Last week I started a batch of sauerkraut. and, somehow thinking that too much was never enough, I also started a large batch of kimchi. Owen came over to help and we made more. I started with three heads of cabbage, with a total weight of between 9 and 10 pounds, and two large heads of Napa.
I had already started chopping cabbage for a batch of sauerkraut when Owen texted and inquired about making some pickles or ferments. This is sliced more thinly than my last batch of sauerkraut, but thicker than is traditional. I am okay with that. I have learned that I am not a sauerkraut purist, and that I not only like a variety of textures, I may prefer them. Nine pounds of cabbage was shredded to become sauerkraut.
By the time Owen arrived it had been salted and massaged and was resting. In this photo the cabbage has already begun to relax and release its brine. I always intend to buy more, larger, bowls, but why do so when pots work just as well?
Owen brought another 2 1/2 pounds of cabbage, some beets, and a couple of cucumbers. I had a generous bunch of carrots, but I only needed about half of them for my kimchi. We decided that Owen would make a beet and cabbage sauerkraut and a carrot, cabbage and cucumber kimchi. In all of the excitement of having company in the kitchen, I forgot to take pictures, so these are all after the process was finished.
I got the kimchi started. Here it is in a large Le Creuset pot. Although many kimchi's start by cutting whole Napa cabbage into lengthwise quarters, I prefer this batch to be chopped into large chunks. This particular batch sat out a couple of days before being moved into the refrigerator, where it resides now. The intention was to make a fairly young, sparkly, kimchi.

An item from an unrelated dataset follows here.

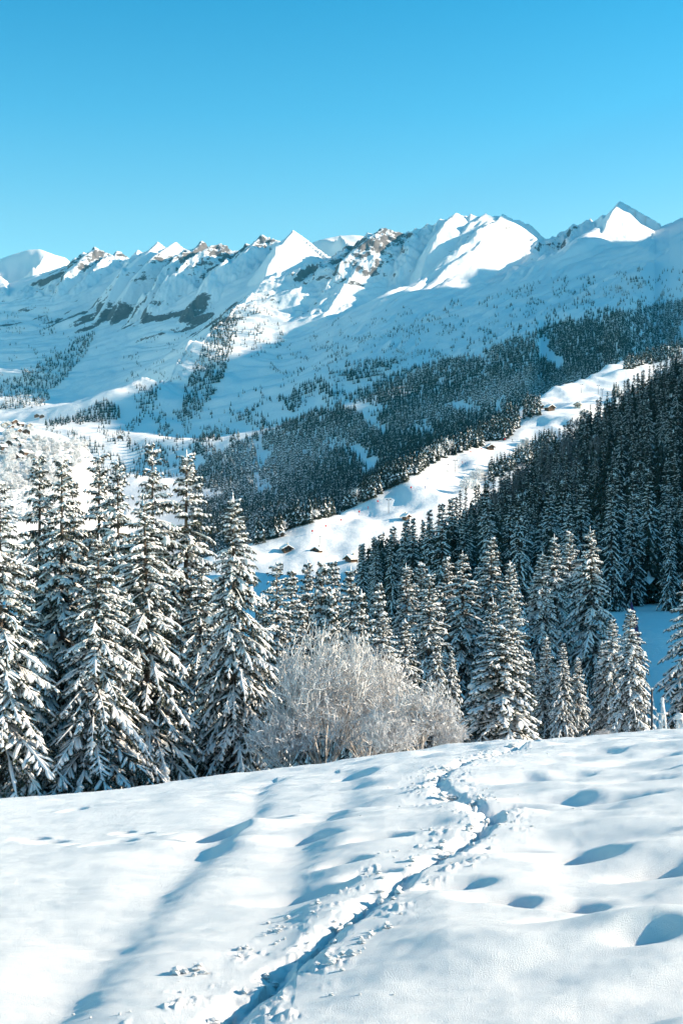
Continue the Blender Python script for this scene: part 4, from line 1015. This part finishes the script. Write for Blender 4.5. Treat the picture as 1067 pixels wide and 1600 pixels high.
g = Geo(); g.tube(c + (b - c) * t - np.array([0, 0, 1.0]) * 0.42 * 4 * t * (1 - t), 0.008, 5); o = link('rope', g.mesh('rope', M_RIME)); tag(o, 'slack frosted rope hanging in a loop below the crossbar', 'rope')
p2 = at_field(1061, D0)
e2 = link('trestle', None); e2.location = p2; tag(e2, 'low snow-capped wooden trestle at the right edge of the photo', 'trestle')
for a, b in (((-0.05, 0, 0.34), (-0.10, -0.05, -0.1)), ((0.06, 0, 0.34), (0.13, -0.04, -0.1)), ((-0.03, 0.05, 0.34), (0.02, 0.22, -0.1)), ((-0.02, 0.0, 0.33), (0.05, -0.02, 0.05))):
    g = Geo(); g.tube(np.array([a, b]), [0.03, 0.034], 7); link('leg', g.mesh('leg', M_RIME, True), e2)
g = Geo(); g.tube(np.array([[-0.17, 0, 0.36], [0.26, 0.03, 0.33]]), [0.035, 0.035], 7); link('beam', g.mesh('beam', M_RIME, True), e2)
g = Geo(); g.blob((0, 0, 0.42), (0.15, 0.09, 0.09), 0, 9, 0.15, 8, 5); link('snow_cap', g.mesh('snow_cap', M_TSNOW, True), e2)

# net fence along the blue clearing
e3 = link('net_fence', None)
line = [(1013, 78), (1009, 88), (1005, 98), (1001, 110), (996, 122), (991, 134), (985, 146)]
P3 = np.array([[(x - CX) / FPX * D, D, HILL.height((x - CX) / FPX * D, D)[0]] for x, D in line]); e3.location = P3[0]
tag(e3, 'dark net fence climbing along the left border of the blue clearing', 'fence')
g = Geo(); g.tube(np.array([[0, 0, -0.2], [0, 0, 1.7]]), [0.05, 0.045], 6); fp = g.mesh('fence_post', M_METAL)
for i in range(len(P3)):
    o = link('post', fp, e3); o.location = P3[i] - P3[0]
    if i == len(P3) - 1: break
    a, b = P3[i] - P3[0], P3[i + 1] - P3[0]; g = Geo()
    for zz in np.linspace(0.15, 1.6, 9): g.tube(np.array([a + (0, 0, zz), b + (0, 0, zz)]), 0.022, 3)
    for s in np.linspace(0.04, 0.96, 24): q = a + (b - a) * s; g.tube(np.array([q + (0, 0, 0.1), q + (0, 0, 1.62)]), 0.022, 3)
    link('net', g.mesh('net', M_NET), e3)

# ------------------------------------------------------------------ snow clods thrown up beside the trail
rc_ = np.random.default_rng(19); g = Geo(); seg = np.diff(TRAIL, axis=0); cum = np.concatenate([[0], np.cumsum(np.hypot(*seg.T))])
pts = []
for i in range(430):
    s = rc_.uniform(0, cum[-1]); q = np.array([np.interp(s, cum, TRAIL[:, 0]), np.interp(s, cum, TRAIL[:, 1])])
    cl = 0.5 + 0.5 * math.sin(s * 1.7) * math.sin(s * 0.6 + 1)
    off = rc_.normal(0, 0.07) if i % 3 == 0 else (0.13 + abs(rc_.normal(0, 0.22)) * (0.4 + cl)) * (-1 if rc_.random() < 0.62 else 1)
    pts.append((q[0] + off, q[1] + rc_.normal(0, 0.08), rc_.uniform(0.003, 0.011) * (1.8 if rc_.random() < 0.12 else 1) * (2.6 if i % 3 == 0 else 1)))
for x, y, s in [(285, 1512, .03), (290, 1514, .02), (370, 1472, .014), (430, 1445, .016), (440, 1430, .018), (425, 1450, .012), (575, 1470, .02), (600, 1455, .016), (535, 1500, .02), (520, 1512, .02), (770, 1265, .03), (660, 1232, .025)]:
    c = field_pix(x, y)
    for j in range(4): pts.append((c[0] + rc_.normal(0, 0.04), c[1] + rc_.normal(0, 0.05), s * rc_.uniform(0.5, 1.1)))
pts = np.array(pts); hz = field_height(pts[:, 0], pts[:, 1])
for i, ((x, y, s), z) in enumerate(zip(pts, hz)):
    g.blob((x, y, z + s * 0.35), (s * rc_.uniform(0.8, 1.5), s * rc_.uniform(0.8, 1.3), s * rc_.uniform(0.6, 1.0)), 0, i, 0.35, 6, 4)
o = link('snow_clods', g.mesh('snow_clods', M_FIELD, False)); o['kind'] = 'stuff'; o['label'] = 'loose snow clods scattered along the trodden trail'

# ------------------------------------------------------------------ thin cold air over the valley
g = Geo(); g.box((0, 4300, 1000), (9000, 11000, 2600))
m = bpy.data.materials.new('cold_air'); m.use_nodes = True; m.node_tree.nodes.clear()
mo = m.node_tree.nodes.new('ShaderNodeOutputMaterial'); pv = m.node_tree.nodes.new('ShaderNodeVolumePrincipled')
pv.inputs['Color'].default_value = (0.04, 0.64, 1.0, 1); pv.inputs['Density'].default_value = 2.2e-5; pv.inputs['Anisotropy'].default_value = 0.2
m.node_tree.links.new(pv.outputs[0], mo.inputs['Volume'])
o = link('haze', g.mesh('haze', m)); o['kind'] = 'stuff'; o['label'] = 'thin bluish haze over the valley'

While I worked on the kimchi, Owen added the salted cabbage to the fermentation crock and pounded it down to make a good brine. Those three large cabbages filled my large, three gallon, fermentation crock a little over half full. That batch of sauerkraut is still in the basement fermenting away where it needs at least another week or two, possibly more as it has been cool and the basement cool as well.
Then we finished up Owen's ferments. The sauerkraut is pretty simple: beets, cabbage, salt. Owen did some spice testing and added celery seed, caraway seed and a bit of cumin seed as well. The beets turn the sauerkraut a lovely shade of pink. The kimchi is also red, but that is mostly from the Korean Chile powder. That one has carrots, regular cabbage, and cucumbers as well as other standard kimchi components, including fish sauce and salted shrimp. They both had excellent flavor when they left my house, and Owen tells me they are progressing nicely.

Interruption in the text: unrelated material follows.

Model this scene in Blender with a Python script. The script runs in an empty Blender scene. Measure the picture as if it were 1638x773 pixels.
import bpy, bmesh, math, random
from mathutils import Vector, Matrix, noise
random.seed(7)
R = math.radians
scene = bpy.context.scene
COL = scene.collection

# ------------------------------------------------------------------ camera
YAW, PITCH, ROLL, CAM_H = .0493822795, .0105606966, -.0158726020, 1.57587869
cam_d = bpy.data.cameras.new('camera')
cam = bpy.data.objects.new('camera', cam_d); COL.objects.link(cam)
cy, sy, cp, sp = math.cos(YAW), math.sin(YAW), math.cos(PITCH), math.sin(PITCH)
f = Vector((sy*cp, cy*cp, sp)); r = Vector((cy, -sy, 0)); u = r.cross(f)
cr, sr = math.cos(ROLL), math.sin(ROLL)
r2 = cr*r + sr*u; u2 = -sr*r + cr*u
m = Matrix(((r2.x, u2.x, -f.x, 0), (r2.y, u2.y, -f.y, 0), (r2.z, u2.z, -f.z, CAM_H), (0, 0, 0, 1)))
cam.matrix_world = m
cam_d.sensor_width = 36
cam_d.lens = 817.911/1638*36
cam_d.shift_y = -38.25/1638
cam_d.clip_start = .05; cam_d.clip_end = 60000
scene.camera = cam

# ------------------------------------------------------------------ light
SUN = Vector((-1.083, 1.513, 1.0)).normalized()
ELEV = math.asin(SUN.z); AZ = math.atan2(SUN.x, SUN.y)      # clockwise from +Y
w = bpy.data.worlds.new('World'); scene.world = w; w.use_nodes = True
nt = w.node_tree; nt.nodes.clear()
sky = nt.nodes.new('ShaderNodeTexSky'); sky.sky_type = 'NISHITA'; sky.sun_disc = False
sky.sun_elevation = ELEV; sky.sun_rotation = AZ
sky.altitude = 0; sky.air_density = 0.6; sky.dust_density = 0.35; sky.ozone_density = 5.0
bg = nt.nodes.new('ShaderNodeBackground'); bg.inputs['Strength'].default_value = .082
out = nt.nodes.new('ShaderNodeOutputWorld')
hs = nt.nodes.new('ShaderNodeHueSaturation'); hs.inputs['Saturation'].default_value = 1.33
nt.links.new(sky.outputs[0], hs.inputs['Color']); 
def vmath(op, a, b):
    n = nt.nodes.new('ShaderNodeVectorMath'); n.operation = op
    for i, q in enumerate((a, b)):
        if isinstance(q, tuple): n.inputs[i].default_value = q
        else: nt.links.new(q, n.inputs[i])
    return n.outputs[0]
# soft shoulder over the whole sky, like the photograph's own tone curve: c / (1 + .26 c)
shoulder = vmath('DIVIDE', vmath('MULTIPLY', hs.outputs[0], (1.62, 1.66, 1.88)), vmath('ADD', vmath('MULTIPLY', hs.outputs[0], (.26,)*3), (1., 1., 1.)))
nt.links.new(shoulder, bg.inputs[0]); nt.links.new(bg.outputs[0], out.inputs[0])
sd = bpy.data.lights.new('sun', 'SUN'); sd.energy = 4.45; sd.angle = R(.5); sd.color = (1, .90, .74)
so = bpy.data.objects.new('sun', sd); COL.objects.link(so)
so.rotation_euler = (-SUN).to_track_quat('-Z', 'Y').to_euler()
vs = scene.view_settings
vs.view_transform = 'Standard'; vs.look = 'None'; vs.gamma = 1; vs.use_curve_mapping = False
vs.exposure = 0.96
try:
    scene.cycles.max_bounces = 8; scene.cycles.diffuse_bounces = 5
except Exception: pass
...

Because I had some extra cucumbers I also tried a short cucumber kimchi-style pickle, inspired by David Chang. That has turned into a softer condiment, something I can only think of as a kimchi-pickle-relish type of hybrid. But I don't really know anything about cucumber kimchi. I only know that mine is soft, has the consistency of pickle relish but the funky umami of kimchi, and was excellent on a hamburger for lunch yesterday.